— START OF INPUT ROWS —

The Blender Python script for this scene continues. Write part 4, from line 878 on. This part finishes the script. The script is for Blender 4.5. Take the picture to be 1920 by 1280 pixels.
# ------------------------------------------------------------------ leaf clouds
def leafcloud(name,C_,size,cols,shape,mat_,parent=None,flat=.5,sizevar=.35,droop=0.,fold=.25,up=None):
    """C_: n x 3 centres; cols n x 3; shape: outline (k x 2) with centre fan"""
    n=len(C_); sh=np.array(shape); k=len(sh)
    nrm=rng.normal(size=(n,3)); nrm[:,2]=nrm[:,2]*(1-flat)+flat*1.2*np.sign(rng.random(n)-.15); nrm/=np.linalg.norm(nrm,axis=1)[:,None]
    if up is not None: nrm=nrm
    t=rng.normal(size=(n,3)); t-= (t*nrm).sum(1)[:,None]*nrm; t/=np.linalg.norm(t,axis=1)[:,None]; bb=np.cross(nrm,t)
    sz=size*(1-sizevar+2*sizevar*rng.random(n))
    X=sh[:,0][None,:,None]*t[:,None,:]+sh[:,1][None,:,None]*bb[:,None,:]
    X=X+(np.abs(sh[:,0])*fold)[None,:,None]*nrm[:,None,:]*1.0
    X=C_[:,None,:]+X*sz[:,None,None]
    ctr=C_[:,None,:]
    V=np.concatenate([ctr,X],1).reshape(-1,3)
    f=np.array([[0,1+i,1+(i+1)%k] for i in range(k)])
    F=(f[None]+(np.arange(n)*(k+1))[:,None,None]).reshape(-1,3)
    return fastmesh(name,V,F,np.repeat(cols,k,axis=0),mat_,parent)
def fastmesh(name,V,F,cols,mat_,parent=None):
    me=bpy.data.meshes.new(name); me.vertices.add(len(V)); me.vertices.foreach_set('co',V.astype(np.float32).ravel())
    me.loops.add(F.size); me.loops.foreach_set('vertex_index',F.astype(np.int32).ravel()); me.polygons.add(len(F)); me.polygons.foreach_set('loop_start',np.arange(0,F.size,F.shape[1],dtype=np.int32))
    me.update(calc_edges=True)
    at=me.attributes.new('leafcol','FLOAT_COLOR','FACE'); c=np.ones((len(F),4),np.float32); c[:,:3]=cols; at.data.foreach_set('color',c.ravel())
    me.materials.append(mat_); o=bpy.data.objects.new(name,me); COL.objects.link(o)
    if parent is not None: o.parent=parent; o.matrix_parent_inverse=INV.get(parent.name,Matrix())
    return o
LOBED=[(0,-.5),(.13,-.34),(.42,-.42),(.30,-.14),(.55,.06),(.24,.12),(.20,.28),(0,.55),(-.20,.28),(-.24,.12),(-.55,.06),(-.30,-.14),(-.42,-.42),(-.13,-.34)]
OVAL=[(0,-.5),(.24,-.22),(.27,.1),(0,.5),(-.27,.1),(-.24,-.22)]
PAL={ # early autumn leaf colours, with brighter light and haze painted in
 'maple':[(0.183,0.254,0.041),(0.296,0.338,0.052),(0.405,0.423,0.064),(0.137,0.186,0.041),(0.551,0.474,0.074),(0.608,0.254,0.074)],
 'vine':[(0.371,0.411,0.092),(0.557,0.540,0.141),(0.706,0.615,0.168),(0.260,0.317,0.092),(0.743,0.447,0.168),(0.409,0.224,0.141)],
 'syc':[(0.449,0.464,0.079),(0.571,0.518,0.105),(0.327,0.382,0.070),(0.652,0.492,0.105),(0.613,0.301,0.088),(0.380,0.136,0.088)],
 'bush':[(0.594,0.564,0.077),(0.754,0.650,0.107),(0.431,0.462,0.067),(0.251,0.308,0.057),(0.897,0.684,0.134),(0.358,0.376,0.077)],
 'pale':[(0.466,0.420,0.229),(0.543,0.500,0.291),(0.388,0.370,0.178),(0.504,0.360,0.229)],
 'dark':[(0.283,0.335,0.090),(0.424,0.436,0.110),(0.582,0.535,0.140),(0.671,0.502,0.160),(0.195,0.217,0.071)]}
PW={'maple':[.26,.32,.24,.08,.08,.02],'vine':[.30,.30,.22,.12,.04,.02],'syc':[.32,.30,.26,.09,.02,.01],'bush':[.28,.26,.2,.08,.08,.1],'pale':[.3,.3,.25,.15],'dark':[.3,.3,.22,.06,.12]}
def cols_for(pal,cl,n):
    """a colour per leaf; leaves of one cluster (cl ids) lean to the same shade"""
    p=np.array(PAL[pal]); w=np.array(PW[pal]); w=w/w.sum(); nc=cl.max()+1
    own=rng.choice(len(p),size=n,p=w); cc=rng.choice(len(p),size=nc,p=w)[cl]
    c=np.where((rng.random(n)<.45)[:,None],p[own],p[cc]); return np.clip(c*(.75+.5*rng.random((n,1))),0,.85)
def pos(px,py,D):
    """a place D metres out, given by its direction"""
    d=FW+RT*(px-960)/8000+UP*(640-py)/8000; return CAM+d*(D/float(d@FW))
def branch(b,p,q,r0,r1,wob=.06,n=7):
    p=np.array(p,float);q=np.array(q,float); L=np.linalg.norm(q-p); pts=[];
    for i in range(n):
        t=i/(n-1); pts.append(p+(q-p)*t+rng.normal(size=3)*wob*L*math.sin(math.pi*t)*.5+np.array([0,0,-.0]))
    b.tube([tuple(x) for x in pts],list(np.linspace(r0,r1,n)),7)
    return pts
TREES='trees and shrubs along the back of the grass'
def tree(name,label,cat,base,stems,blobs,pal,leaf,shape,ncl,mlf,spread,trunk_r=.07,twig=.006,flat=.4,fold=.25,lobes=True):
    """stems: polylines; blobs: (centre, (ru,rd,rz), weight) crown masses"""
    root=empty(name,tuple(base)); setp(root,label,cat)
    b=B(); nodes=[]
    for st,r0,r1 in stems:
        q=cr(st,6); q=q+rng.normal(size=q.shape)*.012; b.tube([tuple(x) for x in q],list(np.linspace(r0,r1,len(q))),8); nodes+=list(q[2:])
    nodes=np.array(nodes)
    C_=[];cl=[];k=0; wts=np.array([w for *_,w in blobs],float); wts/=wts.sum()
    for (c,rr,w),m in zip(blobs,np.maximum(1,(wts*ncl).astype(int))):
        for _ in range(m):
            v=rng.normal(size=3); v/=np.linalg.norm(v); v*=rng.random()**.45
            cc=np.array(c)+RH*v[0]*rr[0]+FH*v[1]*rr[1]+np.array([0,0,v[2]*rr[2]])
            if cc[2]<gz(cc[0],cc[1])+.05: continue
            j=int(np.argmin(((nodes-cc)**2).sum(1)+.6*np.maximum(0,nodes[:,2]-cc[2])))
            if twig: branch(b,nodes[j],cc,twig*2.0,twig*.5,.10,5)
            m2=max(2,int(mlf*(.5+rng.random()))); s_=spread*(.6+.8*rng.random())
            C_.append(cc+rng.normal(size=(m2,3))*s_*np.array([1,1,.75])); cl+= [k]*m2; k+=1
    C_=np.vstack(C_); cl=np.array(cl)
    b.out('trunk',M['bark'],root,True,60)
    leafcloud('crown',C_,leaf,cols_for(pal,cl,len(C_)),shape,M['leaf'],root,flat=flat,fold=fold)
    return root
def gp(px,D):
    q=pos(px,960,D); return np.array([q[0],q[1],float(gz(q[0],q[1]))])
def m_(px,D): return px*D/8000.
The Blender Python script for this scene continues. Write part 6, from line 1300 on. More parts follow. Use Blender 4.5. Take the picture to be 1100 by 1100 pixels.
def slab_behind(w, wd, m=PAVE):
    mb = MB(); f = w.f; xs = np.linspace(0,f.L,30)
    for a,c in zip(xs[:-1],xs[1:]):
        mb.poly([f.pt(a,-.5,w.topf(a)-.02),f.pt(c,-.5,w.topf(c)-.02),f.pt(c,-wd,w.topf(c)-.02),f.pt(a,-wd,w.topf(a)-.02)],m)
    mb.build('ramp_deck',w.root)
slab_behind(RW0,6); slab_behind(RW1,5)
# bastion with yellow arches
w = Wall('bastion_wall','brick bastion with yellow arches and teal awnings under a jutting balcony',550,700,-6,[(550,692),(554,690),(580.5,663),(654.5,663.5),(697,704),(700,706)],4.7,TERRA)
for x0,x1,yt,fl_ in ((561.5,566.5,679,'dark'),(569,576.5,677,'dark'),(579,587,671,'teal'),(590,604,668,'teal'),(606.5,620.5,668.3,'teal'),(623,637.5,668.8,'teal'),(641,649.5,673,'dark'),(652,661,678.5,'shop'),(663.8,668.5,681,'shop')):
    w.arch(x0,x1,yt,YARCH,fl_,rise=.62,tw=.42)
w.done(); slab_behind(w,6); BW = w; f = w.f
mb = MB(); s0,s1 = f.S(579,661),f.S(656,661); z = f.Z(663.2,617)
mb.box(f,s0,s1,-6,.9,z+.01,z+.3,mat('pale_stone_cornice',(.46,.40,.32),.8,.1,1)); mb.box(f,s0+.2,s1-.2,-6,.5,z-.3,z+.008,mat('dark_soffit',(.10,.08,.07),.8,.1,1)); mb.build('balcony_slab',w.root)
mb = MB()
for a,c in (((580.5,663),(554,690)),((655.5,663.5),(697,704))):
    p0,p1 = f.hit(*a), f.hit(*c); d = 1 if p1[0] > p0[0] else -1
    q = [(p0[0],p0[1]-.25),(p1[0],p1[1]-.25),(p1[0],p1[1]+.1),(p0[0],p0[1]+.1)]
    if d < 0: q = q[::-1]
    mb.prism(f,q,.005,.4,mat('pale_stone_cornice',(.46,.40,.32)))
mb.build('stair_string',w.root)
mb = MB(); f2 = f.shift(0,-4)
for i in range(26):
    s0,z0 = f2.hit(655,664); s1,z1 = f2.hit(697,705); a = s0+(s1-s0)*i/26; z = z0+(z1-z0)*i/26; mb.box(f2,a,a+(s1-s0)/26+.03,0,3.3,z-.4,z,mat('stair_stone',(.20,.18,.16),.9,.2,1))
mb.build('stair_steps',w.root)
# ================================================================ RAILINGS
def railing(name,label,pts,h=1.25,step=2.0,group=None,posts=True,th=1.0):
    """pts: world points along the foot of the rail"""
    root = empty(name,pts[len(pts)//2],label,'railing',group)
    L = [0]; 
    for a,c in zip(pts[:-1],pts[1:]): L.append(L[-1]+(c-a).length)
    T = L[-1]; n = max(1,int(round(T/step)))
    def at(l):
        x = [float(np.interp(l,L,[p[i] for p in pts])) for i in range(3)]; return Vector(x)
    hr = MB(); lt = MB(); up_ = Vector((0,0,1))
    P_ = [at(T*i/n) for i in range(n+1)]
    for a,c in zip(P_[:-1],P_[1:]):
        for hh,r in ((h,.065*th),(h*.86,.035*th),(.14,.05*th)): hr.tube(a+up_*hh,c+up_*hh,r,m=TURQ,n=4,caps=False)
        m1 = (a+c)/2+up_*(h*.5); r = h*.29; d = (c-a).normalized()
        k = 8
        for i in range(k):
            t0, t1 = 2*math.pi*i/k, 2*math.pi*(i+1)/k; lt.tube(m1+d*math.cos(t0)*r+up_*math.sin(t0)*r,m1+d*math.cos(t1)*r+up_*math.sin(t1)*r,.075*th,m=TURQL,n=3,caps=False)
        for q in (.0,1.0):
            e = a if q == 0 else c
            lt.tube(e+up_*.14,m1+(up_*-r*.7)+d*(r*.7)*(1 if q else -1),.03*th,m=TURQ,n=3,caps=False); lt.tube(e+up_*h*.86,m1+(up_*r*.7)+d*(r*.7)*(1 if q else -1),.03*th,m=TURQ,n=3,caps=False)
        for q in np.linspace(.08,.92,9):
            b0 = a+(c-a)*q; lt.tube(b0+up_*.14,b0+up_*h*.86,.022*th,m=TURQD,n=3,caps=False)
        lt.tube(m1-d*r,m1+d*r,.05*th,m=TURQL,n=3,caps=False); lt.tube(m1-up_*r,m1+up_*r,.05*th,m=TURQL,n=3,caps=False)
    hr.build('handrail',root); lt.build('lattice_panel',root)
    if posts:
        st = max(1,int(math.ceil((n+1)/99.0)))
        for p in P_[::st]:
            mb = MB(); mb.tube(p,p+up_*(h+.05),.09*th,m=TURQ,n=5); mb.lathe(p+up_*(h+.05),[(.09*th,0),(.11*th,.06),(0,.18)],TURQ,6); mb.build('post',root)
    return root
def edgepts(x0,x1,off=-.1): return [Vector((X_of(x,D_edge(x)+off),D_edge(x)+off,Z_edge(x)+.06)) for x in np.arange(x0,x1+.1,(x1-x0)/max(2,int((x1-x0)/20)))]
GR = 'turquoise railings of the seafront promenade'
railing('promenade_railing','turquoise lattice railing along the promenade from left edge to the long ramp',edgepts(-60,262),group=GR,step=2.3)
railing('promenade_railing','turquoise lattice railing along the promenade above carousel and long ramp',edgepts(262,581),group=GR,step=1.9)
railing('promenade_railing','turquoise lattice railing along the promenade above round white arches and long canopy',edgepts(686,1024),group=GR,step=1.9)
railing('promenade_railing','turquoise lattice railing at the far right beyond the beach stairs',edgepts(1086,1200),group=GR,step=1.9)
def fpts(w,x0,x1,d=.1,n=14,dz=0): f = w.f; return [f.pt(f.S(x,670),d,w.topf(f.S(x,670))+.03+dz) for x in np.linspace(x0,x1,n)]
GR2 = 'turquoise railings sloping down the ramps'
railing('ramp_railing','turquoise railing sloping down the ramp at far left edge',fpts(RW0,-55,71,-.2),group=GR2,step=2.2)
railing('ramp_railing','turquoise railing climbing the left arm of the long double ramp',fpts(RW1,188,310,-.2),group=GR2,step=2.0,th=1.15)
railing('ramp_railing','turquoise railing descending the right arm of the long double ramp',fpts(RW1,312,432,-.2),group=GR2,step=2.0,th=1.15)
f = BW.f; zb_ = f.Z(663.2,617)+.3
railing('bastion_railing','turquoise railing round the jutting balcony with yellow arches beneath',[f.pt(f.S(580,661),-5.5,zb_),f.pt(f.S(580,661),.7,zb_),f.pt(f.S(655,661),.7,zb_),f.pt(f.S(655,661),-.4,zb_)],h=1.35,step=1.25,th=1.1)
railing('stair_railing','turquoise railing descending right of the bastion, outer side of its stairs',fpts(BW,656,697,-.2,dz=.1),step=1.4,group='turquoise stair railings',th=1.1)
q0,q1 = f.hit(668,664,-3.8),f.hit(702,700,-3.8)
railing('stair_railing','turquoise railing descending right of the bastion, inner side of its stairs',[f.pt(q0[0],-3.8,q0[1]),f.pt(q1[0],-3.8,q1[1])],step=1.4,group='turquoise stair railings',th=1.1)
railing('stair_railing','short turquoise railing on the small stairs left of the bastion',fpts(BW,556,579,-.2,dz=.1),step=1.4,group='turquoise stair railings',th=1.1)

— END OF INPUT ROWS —

Copy every line of the listing containing the string "Write".

■ **ANSWER TO THIS TASK**:
The Blender Python script for this scene continues. Write part 4, from line 878 on. This part finishes the script. The script is for Blender 4.5. Take the picture to be 1920 by 1280 pixels.
The Blender Python script for this scene continues. Write part 6, from line 1300 on. More parts follow. Use Blender 4.5. Take the picture to be 1100 by 1100 pixels.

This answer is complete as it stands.